I notice a few of the fielders were in this ready-to-field position, like this first baseman. If a ball were ever hit that far in the air, I doubt the glove would be much use.

Now the rain is really coming down.
One of the more sophisticated plays of the day was the decoy play, where a field trys to decoy the runner into thinking the fielder isn't in the play, and then quickly catches a throw and tags the runner out. The 3rd baseman had his back completely turned to the play and ball. He carried the decoy a little too far as the throw went past him out of bounds since he never turned around!

Who needs a fancy indoor professional stadium when you have an umbrella and/or a full rain suit.

Once the first inning was over and everyone had a chance to bat, the coaches conferred and decided to call the game.

The post-game shake-hands line forms. Everybody's a winner!

Wait a minute! Only one inning!? Noah isn't going to bat any more!? Summer is not happy.
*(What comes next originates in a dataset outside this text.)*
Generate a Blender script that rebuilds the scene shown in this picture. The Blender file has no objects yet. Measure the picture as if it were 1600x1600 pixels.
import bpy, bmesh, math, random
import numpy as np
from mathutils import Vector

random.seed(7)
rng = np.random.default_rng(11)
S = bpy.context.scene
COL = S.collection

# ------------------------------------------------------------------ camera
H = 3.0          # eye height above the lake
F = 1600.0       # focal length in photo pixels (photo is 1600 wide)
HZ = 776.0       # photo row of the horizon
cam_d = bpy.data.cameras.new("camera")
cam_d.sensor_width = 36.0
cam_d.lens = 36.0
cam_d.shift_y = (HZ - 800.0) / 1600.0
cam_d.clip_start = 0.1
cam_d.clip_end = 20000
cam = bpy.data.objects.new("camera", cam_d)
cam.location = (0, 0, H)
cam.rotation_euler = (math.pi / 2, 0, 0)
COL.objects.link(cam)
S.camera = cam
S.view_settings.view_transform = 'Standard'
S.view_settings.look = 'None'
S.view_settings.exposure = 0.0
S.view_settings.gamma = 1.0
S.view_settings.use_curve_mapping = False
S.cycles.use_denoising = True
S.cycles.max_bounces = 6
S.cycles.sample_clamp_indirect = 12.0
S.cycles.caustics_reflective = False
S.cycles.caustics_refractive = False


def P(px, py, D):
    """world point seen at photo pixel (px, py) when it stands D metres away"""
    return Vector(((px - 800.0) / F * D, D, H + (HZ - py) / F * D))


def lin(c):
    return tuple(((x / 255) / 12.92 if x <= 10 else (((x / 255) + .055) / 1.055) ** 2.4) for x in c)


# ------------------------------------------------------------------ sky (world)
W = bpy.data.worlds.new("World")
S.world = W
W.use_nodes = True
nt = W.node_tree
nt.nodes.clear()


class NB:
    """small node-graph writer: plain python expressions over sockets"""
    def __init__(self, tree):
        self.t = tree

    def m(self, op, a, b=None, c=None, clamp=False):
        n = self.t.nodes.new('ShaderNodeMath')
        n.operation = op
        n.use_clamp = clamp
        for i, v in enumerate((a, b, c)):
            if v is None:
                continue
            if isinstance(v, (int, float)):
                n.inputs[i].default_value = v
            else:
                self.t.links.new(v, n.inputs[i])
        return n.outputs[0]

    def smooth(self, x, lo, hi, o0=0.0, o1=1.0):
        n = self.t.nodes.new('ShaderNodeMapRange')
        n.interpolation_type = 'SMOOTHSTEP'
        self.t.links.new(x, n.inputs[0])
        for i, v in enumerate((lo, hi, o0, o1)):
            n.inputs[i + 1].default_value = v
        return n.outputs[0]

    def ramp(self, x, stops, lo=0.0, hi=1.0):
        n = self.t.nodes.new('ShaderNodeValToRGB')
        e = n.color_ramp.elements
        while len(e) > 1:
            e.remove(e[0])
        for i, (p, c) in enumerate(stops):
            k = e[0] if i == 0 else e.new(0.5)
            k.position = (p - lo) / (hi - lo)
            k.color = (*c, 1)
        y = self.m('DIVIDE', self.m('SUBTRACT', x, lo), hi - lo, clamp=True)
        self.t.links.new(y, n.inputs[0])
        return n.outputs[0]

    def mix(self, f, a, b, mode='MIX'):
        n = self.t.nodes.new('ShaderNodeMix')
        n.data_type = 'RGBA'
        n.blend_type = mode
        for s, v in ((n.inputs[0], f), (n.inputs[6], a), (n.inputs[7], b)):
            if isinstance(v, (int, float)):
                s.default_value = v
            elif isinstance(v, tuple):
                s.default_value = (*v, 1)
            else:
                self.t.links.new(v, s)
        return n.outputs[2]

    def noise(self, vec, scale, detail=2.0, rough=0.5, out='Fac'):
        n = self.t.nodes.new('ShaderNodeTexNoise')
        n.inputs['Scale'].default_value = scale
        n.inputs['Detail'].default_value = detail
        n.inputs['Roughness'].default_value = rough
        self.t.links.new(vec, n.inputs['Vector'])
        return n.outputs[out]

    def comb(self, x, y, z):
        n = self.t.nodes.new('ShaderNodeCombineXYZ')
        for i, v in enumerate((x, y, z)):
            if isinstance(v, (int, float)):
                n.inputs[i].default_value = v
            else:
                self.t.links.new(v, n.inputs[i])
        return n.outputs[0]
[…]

Every game the coaches award a signed game ball to the player of the day. Today's awardee: Noah Tegeder! His line for the day 1-1, 1 run scored, no errors.

Following the game and post game festivities, one of the most important events of game day takes place - the awarding of the post-game treats.


Julie Tegeder said...

Great post!

Molly M said...

That was so much fun! See, if Jim Abott can pitch in the majors with a bum arm, whose to say Noah cant bat in little league with a bum arm?